Scan the data below and report how many lines include the word "that". Nothing else is wanted.

* INFORMATION SHOWN
■ ■ ■ ■
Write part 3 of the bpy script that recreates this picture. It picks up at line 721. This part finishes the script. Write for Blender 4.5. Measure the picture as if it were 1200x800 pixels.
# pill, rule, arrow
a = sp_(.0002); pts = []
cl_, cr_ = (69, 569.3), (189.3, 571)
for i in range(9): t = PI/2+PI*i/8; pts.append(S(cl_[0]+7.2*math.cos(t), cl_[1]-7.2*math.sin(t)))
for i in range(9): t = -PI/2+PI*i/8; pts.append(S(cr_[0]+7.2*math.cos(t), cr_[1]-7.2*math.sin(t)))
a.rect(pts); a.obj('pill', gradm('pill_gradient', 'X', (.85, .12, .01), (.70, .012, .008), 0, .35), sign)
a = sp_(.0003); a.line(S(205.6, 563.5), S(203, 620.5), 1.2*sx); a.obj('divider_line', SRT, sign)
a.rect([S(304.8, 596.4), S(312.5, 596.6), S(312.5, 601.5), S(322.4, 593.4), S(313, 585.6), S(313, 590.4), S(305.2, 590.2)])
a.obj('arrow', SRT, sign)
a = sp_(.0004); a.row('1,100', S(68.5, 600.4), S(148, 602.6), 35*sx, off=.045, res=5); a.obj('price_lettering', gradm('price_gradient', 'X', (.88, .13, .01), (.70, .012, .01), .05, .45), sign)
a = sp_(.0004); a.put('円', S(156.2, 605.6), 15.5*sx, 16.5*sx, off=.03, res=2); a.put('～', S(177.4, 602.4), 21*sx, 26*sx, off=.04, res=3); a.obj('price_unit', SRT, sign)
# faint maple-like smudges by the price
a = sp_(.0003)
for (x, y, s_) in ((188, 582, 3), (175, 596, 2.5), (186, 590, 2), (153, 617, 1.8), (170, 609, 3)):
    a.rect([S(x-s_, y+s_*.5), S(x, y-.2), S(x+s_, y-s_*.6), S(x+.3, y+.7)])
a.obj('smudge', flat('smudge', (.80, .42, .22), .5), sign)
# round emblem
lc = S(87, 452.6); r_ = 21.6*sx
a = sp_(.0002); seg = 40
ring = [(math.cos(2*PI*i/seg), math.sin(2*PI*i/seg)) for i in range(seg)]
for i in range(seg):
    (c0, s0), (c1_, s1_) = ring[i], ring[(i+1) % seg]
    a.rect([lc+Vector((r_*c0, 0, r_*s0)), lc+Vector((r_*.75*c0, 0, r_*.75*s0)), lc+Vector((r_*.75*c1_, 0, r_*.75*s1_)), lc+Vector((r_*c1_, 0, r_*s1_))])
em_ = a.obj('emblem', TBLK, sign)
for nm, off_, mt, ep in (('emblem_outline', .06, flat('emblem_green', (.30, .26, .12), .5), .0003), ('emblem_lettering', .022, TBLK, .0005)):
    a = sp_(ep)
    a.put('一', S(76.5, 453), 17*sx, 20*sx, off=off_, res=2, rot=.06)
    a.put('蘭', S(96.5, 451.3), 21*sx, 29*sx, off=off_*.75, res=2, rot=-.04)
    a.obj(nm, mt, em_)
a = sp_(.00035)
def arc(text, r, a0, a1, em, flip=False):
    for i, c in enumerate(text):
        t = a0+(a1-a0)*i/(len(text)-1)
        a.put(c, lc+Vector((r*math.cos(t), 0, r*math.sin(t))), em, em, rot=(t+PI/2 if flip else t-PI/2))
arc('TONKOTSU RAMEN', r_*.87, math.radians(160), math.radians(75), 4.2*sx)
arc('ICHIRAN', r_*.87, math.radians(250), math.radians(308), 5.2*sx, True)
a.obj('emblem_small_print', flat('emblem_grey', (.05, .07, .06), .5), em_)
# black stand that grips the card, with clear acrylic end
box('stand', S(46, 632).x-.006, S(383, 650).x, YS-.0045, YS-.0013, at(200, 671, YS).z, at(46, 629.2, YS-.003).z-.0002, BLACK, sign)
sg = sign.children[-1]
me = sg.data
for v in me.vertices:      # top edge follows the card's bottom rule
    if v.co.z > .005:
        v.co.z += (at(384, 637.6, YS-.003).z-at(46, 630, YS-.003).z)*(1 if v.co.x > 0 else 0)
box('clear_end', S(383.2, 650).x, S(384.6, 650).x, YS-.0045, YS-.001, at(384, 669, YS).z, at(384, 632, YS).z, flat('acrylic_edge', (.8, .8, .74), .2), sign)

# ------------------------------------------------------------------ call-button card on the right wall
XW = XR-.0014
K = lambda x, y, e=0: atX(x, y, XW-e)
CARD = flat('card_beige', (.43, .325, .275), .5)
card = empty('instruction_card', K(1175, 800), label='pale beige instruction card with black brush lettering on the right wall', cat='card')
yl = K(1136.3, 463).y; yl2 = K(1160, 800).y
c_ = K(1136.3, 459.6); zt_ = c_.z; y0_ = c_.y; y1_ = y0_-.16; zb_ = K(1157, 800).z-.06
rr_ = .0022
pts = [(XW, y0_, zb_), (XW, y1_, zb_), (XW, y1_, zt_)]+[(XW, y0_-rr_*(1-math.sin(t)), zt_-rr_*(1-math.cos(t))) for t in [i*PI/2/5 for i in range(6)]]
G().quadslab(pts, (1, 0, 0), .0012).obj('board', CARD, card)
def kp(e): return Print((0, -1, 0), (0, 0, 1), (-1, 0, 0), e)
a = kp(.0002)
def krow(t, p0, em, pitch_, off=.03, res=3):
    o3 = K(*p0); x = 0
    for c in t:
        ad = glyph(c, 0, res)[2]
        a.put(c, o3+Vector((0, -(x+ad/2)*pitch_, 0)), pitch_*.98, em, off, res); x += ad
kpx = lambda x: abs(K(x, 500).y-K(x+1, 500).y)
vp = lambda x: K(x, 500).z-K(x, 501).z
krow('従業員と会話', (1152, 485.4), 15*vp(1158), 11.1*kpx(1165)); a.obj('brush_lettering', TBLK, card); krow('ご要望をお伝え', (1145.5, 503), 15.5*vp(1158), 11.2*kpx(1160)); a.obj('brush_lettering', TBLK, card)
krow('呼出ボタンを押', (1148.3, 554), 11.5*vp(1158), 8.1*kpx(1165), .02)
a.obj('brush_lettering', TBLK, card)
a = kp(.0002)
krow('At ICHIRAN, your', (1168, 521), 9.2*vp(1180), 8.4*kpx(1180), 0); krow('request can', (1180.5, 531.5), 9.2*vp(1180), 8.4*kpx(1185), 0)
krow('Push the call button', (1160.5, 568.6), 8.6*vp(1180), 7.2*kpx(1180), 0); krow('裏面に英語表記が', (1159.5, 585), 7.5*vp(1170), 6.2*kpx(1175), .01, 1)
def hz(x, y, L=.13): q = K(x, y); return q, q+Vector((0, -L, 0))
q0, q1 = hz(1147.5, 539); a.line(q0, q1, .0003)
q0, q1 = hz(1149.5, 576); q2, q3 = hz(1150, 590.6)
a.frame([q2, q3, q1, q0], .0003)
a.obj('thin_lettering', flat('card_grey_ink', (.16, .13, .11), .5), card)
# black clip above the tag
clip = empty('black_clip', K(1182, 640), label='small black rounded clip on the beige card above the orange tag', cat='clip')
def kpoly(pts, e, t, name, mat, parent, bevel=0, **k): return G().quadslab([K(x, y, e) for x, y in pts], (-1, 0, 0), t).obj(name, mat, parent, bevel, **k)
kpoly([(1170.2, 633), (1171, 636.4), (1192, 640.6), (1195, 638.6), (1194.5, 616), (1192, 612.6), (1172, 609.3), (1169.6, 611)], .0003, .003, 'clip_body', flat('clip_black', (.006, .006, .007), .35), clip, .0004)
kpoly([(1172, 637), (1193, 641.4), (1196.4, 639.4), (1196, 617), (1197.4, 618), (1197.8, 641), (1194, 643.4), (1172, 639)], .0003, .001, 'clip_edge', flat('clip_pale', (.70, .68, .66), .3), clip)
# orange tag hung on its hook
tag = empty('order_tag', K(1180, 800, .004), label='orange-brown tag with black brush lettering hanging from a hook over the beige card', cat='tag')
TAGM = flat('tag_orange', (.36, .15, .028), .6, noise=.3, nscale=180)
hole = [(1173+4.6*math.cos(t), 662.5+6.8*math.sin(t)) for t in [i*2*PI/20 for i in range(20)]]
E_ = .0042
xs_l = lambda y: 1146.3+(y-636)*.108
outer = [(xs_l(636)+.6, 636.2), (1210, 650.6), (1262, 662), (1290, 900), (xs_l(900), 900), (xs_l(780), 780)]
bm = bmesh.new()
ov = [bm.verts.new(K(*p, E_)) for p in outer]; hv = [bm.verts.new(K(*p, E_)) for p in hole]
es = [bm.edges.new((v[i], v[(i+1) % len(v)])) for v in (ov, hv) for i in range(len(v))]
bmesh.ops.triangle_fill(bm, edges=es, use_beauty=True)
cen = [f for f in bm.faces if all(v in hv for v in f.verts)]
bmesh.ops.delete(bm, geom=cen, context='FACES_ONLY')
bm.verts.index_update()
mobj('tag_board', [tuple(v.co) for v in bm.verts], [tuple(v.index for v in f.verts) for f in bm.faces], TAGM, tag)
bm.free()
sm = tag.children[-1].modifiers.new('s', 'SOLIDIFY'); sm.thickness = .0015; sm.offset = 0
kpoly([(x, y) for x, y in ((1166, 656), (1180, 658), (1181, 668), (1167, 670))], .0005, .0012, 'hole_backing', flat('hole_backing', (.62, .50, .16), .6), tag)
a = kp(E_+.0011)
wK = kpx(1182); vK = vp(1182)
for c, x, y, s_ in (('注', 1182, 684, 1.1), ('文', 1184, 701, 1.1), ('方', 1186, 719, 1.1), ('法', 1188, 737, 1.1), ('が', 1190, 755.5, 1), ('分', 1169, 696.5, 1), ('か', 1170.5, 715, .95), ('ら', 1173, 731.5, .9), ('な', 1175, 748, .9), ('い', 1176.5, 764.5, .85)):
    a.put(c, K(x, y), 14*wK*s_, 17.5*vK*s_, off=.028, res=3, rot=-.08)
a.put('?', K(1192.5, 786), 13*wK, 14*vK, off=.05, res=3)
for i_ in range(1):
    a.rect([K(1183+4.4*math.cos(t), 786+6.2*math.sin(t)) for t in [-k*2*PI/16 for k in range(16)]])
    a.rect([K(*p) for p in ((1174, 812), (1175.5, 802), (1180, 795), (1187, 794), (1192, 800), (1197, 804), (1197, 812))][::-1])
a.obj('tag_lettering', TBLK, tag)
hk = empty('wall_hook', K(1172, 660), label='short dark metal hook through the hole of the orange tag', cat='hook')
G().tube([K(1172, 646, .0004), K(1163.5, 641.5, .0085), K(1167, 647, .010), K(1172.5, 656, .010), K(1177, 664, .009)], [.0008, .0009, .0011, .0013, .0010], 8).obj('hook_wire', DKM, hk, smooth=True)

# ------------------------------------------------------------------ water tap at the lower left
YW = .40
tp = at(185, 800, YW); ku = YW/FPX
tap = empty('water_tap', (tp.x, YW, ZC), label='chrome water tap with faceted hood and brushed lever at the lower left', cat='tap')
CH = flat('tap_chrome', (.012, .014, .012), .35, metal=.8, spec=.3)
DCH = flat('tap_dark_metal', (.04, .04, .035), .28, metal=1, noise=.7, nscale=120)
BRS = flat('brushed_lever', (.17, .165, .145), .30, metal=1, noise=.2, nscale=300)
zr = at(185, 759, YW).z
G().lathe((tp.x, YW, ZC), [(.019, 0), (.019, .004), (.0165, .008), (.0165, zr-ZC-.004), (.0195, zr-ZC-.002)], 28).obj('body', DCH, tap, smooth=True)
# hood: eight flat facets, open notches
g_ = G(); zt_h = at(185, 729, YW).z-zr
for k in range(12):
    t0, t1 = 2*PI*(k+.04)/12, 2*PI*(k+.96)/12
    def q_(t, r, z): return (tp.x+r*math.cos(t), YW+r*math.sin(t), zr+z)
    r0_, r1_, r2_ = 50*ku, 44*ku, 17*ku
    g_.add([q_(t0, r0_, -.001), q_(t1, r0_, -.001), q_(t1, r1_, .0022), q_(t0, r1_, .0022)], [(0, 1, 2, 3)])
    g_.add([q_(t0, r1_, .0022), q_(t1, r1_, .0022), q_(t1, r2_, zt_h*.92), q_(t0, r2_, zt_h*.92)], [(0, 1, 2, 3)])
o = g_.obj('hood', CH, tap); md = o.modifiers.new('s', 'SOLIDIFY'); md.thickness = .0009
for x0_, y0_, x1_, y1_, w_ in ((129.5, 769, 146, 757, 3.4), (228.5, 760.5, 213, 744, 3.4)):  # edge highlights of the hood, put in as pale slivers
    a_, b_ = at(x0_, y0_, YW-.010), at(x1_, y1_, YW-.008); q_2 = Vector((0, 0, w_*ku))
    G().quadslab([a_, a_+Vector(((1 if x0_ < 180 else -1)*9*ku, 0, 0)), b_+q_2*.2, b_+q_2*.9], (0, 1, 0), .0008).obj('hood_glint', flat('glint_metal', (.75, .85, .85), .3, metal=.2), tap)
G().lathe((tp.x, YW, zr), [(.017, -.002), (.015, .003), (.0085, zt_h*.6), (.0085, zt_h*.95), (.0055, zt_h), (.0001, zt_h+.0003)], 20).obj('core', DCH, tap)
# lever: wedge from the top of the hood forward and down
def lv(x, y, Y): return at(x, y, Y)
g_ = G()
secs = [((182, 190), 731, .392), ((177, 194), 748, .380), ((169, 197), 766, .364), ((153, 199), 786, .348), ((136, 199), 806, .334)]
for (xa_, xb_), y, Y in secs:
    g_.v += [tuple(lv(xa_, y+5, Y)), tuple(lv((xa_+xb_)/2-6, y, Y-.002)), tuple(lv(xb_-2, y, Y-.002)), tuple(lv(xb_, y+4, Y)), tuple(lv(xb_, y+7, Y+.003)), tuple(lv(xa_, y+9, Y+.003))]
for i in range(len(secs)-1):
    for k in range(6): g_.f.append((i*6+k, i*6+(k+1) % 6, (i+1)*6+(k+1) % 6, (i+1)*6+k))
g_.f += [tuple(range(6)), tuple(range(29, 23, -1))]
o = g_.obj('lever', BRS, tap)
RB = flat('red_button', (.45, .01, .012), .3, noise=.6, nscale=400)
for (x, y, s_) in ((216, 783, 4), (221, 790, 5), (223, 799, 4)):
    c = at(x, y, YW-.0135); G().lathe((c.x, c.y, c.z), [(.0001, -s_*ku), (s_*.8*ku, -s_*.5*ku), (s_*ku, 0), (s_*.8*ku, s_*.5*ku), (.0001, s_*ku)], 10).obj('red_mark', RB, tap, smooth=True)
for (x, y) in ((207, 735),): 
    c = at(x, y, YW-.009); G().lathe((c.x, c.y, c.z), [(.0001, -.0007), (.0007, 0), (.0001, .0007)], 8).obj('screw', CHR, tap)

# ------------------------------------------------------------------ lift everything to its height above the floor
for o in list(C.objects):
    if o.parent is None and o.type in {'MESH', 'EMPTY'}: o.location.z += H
■ ■ ■ ■
* SOLUTION
2